Olayın yaşandığı bölgenin jeolojik özelliklerine dikkat çeken Yavuz, “Kaya düşmesi doğal olarak paniğe yol açmıştır. Her ne kadar mevcut yapılarda ciddi bir olumsuzluk gözlemlenmemiş olsa da, ileride yaşanabilecek tehlikelerin önlenmesi için şev destek projeleri başta olmak üzere gerekli mühendislik çalışmalarının yapılması zorunludur.” ifadelerini kullandı.
Yavuz, Artvin’in Alp-Himalaya orojenik kuşağı üzerinde yer aldığını ve heyelan, kaya düşmesi ve zemin yenilmeleri açısından oldukça yüksek risk taşıdığını belirterek, şu değerlendirmelerde bulundu:
“Artvin son derece dik ve engebeli bir arazi yapısına sahip. Yamaç eğimlerinin yüzde 80-90’lara ulaştığı alanlarda yerçekimi etkisiyle kütle hareketleri kaçınılmaz hale geliyor. Bölge, heyelana duyarlı ve ayrışmış kayaçlardan oluşan Üst Kretase yaşlı Çağlayan Formasyonu üzerinde yer almakta. Bu kayaçlar suya maruz kaldığında mukavemetini hızla kaybediyor. Ayrıca Karadeniz’in sert ve yağışlı iklimi, ani yağışlar ve kar erimeleri zemin içindeki boşluk suyu basıncını artırarak heyelanları tetikliyor.”
Depremlerin de önemli bir tetikleyici unsur olduğuna dikkat çeken Yavuz, Artvin’in tektonik olarak aktif bir bölgede bulunduğunu vurguladı:
“Depremler sırasında meydana gelen titreşimler, zemin ve kaya kütlelerinde gerilme birikimlerini serbest bırakır. Eğimli ve gevşek zemin yapısına sahip Artvin’de bu sarsıntılar büyük kaya parçalarının kopmasına yol açabilir. Bu nedenle mikroskobik düzeyde zemin analizi ve düzenli izleme çalışmaları büyük önem taşımaktadır.”
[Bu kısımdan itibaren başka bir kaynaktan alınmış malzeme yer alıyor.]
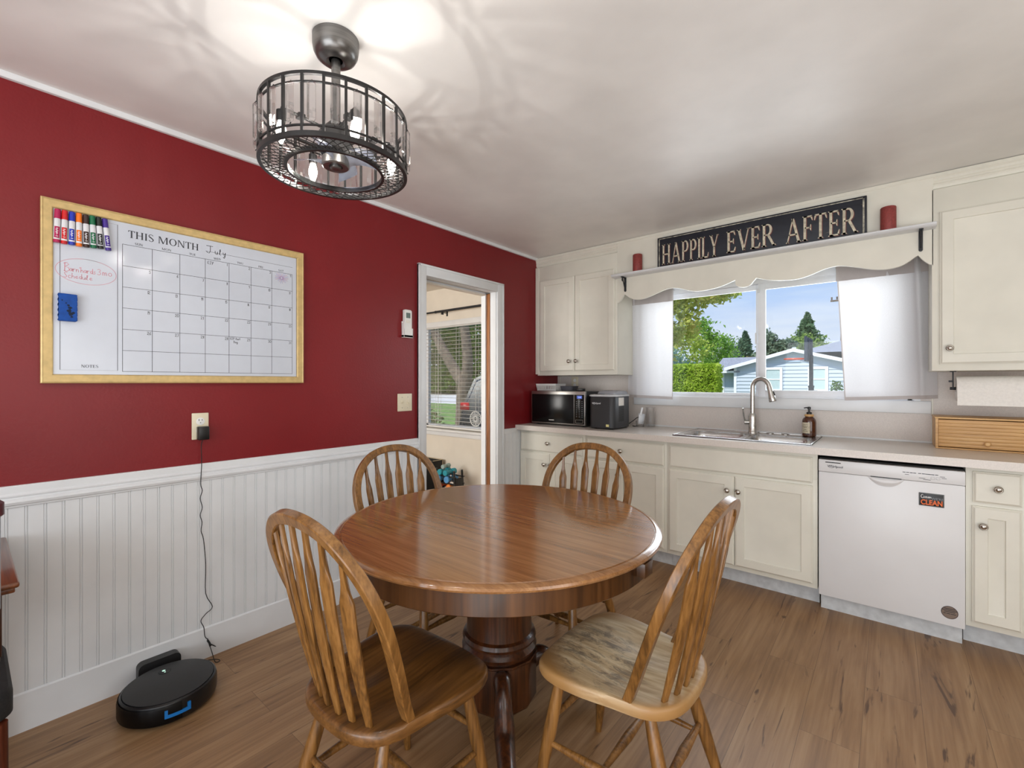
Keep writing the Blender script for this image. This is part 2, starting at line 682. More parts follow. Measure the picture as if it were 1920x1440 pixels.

Yavuz, Cerattepe’deki maden faaliyetlerinin de kontrolsüz yürütülmesi halinde heyelan riskini artırabileceğine dikkat çekerek, şu uyarılarda bulundu:
“MTA’nın 1998 tarihli raporunda da belirtildiği üzere Artvin, heyelan açısından riskli bir bölgedir. Patlatmalı madencilik operasyonları, mevcut fayların hareketlenmesine neden olabilir. Cerattepe’deki madencilik faaliyetleri mutlaka denetlenmeli; patlatma zamanı, şarj miktarı, kazı derinliği ve titreşim etkileri düzenli olarak ölçülmelidir. Küçük ölçekli yer sarsıntıları bile tetikleyici rol oynayabilmektedir.”
Son olarak Artvin’de afet risklerinin azaltılması için yapılması gereken önlemleri sıralayan Yavuz, şu önerilerde bulundu:
“Artvin genelinde mikro bölgeleme çalışmaları yapılmalı, erken uyarı sistemleri kurulmalı, sarsıntı sonrası zemin analizleri rutin hale getirilmelidir. Yerleşim ve ulaşım projelerinde jeoteknik etüt zorunluluğu titizlikle uygulanmalı ve sıkı biçimde denetlenmelidir.”